:: WHAT IS ASKED ::
Extract the data exactly, missing nothing.

Scenes as source code:
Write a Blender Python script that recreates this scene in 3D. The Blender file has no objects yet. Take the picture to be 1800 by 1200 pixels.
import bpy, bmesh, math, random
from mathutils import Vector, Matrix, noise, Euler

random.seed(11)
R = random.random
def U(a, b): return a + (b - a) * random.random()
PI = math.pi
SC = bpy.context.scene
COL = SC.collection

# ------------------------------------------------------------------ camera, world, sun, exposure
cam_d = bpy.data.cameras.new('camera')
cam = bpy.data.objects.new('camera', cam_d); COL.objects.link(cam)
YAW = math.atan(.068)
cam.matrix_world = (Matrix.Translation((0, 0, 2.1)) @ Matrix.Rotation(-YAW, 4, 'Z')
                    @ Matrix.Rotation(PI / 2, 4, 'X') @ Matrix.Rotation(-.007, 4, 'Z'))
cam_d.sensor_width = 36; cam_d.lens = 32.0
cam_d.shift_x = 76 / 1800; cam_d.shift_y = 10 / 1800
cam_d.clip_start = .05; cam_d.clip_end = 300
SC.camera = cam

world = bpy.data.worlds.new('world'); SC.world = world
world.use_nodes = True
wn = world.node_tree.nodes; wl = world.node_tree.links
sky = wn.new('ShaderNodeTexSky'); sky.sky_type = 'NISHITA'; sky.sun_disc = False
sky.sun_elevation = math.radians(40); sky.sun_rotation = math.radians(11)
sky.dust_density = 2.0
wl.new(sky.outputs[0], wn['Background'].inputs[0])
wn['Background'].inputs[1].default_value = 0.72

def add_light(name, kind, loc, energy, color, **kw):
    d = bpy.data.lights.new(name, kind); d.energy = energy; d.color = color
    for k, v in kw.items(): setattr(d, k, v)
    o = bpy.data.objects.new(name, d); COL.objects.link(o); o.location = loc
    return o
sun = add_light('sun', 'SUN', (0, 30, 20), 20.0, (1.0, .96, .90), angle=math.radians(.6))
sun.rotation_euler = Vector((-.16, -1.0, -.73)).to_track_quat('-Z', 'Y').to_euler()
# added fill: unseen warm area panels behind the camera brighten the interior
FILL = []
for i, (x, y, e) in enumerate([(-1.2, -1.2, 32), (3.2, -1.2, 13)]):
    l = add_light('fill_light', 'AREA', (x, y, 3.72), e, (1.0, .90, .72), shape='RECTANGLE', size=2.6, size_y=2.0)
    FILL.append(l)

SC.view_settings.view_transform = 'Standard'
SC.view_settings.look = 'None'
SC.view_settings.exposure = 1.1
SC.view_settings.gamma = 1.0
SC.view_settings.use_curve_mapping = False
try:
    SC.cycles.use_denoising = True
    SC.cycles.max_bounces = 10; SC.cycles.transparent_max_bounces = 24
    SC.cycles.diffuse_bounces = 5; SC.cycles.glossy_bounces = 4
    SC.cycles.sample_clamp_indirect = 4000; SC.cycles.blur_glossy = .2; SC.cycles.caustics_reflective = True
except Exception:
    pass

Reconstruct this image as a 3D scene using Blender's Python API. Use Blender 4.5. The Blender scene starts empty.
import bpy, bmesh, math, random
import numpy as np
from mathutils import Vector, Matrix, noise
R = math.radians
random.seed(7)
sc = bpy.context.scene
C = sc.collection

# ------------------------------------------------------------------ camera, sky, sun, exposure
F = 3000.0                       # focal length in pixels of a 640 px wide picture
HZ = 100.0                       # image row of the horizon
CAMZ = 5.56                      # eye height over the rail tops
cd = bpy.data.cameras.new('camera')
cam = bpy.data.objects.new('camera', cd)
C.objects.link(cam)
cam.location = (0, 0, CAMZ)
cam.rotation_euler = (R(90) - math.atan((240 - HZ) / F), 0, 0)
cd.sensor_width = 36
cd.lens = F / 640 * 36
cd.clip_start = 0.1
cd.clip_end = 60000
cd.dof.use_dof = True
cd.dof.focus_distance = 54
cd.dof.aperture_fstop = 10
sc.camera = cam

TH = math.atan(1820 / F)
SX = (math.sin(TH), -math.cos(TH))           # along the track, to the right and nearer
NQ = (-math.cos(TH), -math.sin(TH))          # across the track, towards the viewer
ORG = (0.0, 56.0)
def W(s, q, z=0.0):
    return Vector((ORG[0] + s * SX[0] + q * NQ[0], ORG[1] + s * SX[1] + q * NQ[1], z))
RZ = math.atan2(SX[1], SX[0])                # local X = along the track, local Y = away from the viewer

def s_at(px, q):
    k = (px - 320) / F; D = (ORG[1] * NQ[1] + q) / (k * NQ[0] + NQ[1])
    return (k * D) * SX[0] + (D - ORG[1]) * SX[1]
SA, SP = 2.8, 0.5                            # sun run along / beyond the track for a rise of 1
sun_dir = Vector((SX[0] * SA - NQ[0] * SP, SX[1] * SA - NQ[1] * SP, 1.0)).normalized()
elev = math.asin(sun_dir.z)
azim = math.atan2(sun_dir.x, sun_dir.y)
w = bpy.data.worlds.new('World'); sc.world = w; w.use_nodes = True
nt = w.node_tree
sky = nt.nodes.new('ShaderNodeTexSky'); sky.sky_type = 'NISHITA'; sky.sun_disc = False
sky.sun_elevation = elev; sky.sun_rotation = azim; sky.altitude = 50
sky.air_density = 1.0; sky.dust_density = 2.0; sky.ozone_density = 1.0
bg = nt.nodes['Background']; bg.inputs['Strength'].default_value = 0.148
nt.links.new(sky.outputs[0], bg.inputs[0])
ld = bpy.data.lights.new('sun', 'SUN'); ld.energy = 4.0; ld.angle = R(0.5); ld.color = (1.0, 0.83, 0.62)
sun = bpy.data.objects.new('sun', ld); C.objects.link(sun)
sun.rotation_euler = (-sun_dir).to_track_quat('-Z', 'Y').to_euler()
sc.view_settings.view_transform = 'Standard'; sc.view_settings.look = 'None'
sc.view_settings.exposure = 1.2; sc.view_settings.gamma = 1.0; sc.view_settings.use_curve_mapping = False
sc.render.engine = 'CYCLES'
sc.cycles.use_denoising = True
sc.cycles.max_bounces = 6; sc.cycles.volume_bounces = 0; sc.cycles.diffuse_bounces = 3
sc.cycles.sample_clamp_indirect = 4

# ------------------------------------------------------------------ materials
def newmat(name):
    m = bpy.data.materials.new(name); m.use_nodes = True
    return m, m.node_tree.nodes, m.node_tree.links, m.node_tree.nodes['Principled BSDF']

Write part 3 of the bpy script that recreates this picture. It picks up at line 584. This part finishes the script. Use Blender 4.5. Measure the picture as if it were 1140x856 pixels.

:: REPLY TO THE TASK ::
Write a Blender Python script that recreates this scene in 3D. The Blender file has no objects yet. Take the picture to be 1800 by 1200 pixels.
import bpy, bmesh, math, random
from mathutils import Vector, Matrix, noise, Euler

random.seed(11)
R = random.random
def U(a, b): return a + (b - a) * random.random()
PI = math.pi
SC = bpy.context.scene
COL = SC.collection

# ------------------------------------------------------------------ camera, world, sun, exposure
cam_d = bpy.data.cameras.new('camera')
cam = bpy.data.objects.new('camera', cam_d); COL.objects.link(cam)
YAW = math.atan(.068)
cam.matrix_world = (Matrix.Translation((0, 0, 2.1)) @ Matrix.Rotation(-YAW, 4, 'Z')
                    @ Matrix.Rotation(PI / 2, 4, 'X') @ Matrix.Rotation(-.007, 4, 'Z'))
cam_d.sensor_width = 36; cam_d.lens = 32.0
cam_d.shift_x = 76 / 1800; cam_d.shift_y = 10 / 1800
cam_d.clip_start = .05; cam_d.clip_end = 300
SC.camera = cam

world = bpy.data.worlds.new('world'); SC.world = world
world.use_nodes = True
wn = world.node_tree.nodes; wl = world.node_tree.links
sky = wn.new('ShaderNodeTexSky'); sky.sky_type = 'NISHITA'; sky.sun_disc = False
sky.sun_elevation = math.radians(40); sky.sun_rotation = math.radians(11)
sky.dust_density = 2.0
wl.new(sky.outputs[0], wn['Background'].inputs[0])
wn['Background'].inputs[1].default_value = 0.72

def add_light(name, kind, loc, energy, color, **kw):
    d = bpy.data.lights.new(name, kind); d.energy = energy; d.color = color
    for k, v in kw.items(): setattr(d, k, v)
    o = bpy.data.objects.new(name, d); COL.objects.link(o); o.location = loc
    return o
sun = add_light('sun', 'SUN', (0, 30, 20), 20.0, (1.0, .96, .90), angle=math.radians(.6))
sun.rotation_euler = Vector((-.16, -1.0, -.73)).to_track_quat('-Z', 'Y').to_euler()
# added fill: unseen warm area panels behind the camera brighten the interior
FILL = []
for i, (x, y, e) in enumerate([(-1.2, -1.2, 32), (3.2, -1.2, 13)]):
    l = add_light('fill_light', 'AREA', (x, y, 3.72), e, (1.0, .90, .72), shape='RECTANGLE', size=2.6, size_y=2.0)
    FILL.append(l)

SC.view_settings.view_transform = 'Standard'
SC.view_settings.look = 'None'
SC.view_settings.exposure = 1.1
SC.view_settings.gamma = 1.0
SC.view_settings.use_curve_mapping = False
try:
    SC.cycles.use_denoising = True
    SC.cycles.max_bounces = 10; SC.cycles.transparent_max_bounces = 24
    SC.cycles.diffuse_bounces = 5; SC.cycles.glossy_bounces = 4
    SC.cycles.sample_clamp_indirect = 4000; SC.cycles.blur_glossy = .2; SC.cycles.caustics_reflective = True
except Exception:
    pass

Reconstruct this image as a 3D scene using Blender's Python API. Use Blender 4.5. The Blender scene starts empty.
import bpy, bmesh, math, random
import numpy as np
from mathutils import Vector, Matrix, noise
R = math.radians
random.seed(7)
sc = bpy.context.scene
C = sc.collection

# ------------------------------------------------------------------ camera, sky, sun, exposure
F = 3000.0                       # focal length in pixels of a 640 px wide picture
HZ = 100.0                       # image row of the horizon
CAMZ = 5.56                      # eye height over the rail tops
cd = bpy.data.cameras.new('camera')
cam = bpy.data.objects.new('camera', cd)
C.objects.link(cam)
cam.location = (0, 0, CAMZ)
cam.rotation_euler = (R(90) - math.atan((240 - HZ) / F), 0, 0)
cd.sensor_width = 36
cd.lens = F / 640 * 36
cd.clip_start = 0.1
cd.clip_end = 60000
cd.dof.use_dof = True
cd.dof.focus_distance = 54
cd.dof.aperture_fstop = 10
sc.camera = cam

TH = math.atan(1820 / F)
SX = (math.sin(TH), -math.cos(TH))           # along the track, to the right and nearer
NQ = (-math.cos(TH), -math.sin(TH))          # across the track, towards the viewer
ORG = (0.0, 56.0)
def W(s, q, z=0.0):
    return Vector((ORG[0] + s * SX[0] + q * NQ[0], ORG[1] + s * SX[1] + q * NQ[1], z))
RZ = math.atan2(SX[1], SX[0])                # local X = along the track, local Y = away from the viewer

def s_at(px, q):
    k = (px - 320) / F; D = (ORG[1] * NQ[1] + q) / (k * NQ[0] + NQ[1])
    return (k * D) * SX[0] + (D - ORG[1]) * SX[1]
SA, SP = 2.8, 0.5                            # sun run along / beyond the track for a rise of 1
sun_dir = Vector((SX[0] * SA - NQ[0] * SP, SX[1] * SA - NQ[1] * SP, 1.0)).normalized()
elev = math.asin(sun_dir.z)
azim = math.atan2(sun_dir.x, sun_dir.y)
w = bpy.data.worlds.new('World'); sc.world = w; w.use_nodes = True
nt = w.node_tree
sky = nt.nodes.new('ShaderNodeTexSky'); sky.sky_type = 'NISHITA'; sky.sun_disc = False
sky.sun_elevation = elev; sky.sun_rotation = azim; sky.altitude = 50
sky.air_density = 1.0; sky.dust_density = 2.0; sky.ozone_density = 1.0
bg = nt.nodes['Background']; bg.inputs['Strength'].default_value = 0.148
nt.links.new(sky.outputs[0], bg.inputs[0])
ld = bpy.data.lights.new('sun', 'SUN'); ld.energy = 4.0; ld.angle = R(0.5); ld.color = (1.0, 0.83, 0.62)
sun = bpy.data.objects.new('sun', ld); C.objects.link(sun)
sun.rotation_euler = (-sun_dir).to_track_quat('-Z', 'Y').to_euler()
sc.view_settings.view_transform = 'Standard'; sc.view_settings.look = 'None'
sc.view_settings.exposure = 1.2; sc.view_settings.gamma = 1.0; sc.view_settings.use_curve_mapping = False
sc.render.engine = 'CYCLES'
sc.cycles.use_denoising = True
sc.cycles.max_bounces = 6; sc.cycles.volume_bounces = 0; sc.cycles.diffuse_bounces = 3
sc.cycles.sample_clamp_indirect = 4

# ------------------------------------------------------------------ materials
def newmat(name):
    m = bpy.data.materials.new(name); m.use_nodes = True
    return m, m.node_tree.nodes, m.node_tree.links, m.node_tree.nodes['Principled BSDF']

Write part 3 of the bpy script that recreates this picture. It picks up at line 584. This part finishes the script. Use Blender 4.5. Measure the picture as if it were 1140x856 pixels.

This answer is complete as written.